Vercelli (Italian: [verˈtʃɛlli] ; Piedmontese: Vërsèj [vərˈsɛj]) is a city and comune (municipality) of 46,552 inhabitants (January 1, 2017) in the Province of Vercelli, Piedmont, northern Italy. One of the oldest urban sites in northern Italy, it was founded, according to most historians, around 600 BC.

The city is situated on the Sesia River in the plain of the Po River between Milan and Turin. It is an important centre for the cultivation of rice and is surrounded by rice paddies, which are flooded in the summer. The climate is typical of the Po Valley with cold, foggy winters (0.4 °C (33 °F) in January) and humid heat during the summer months (23.45 °C or 74 °F in July).

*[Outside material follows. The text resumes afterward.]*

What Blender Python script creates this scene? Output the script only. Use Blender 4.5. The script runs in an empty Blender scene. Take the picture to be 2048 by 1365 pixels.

Rainfall is most prevalent during the spring and autumn; thunderstorms are common in the summer.

The languages spoken in Vercelli are Italian and Piedmontese; the variety of Piedmontese native to the city is called Varslèis.

The world's first university funded by public money was established in Vercelli in 1228 (the seventh university founded in Italy), but was closed in 1372. Today it has a university of literature and philosophy as a part of the Università del Piemonte Orientale and a satellite campus of the Politecnico di Torino.

Vercellae (or Vercelum) was the capital of the Libici or Lebecili, a Ligurian tribe; it became an important municipium, near which Gaius Marius defeated the Cimbri and the Teutones in the Battle of Vercellae in 101 BC.

The imperial magister militum Flavius Stilicho annihilated the Goths there 500 years later. It was half-ruined in St. Jerome's time (olim potens, nunc raro habitatore semiruta (1, 3.1)). After the Lombard invasion it belonged to the Duchy of Ivrea. From 885 it was under the jurisdiction of the prince-bishop, who was a Count of the Empire.

It became an independent commune in 1120 and joined the first and second Lombard leagues. Its statutes are among the most interesting of those of the medieval republics. In 1197 they abolished the servitude of the glebe. In 1228 the University of Pavia was transferred to Vercelli, where it remained until the fourteenth century, but without gaining much prominence; only a university school of law has been maintained.

In 1307, Fra Dolcino, the leader of the Dulcinians, was tortured and burned at the stake.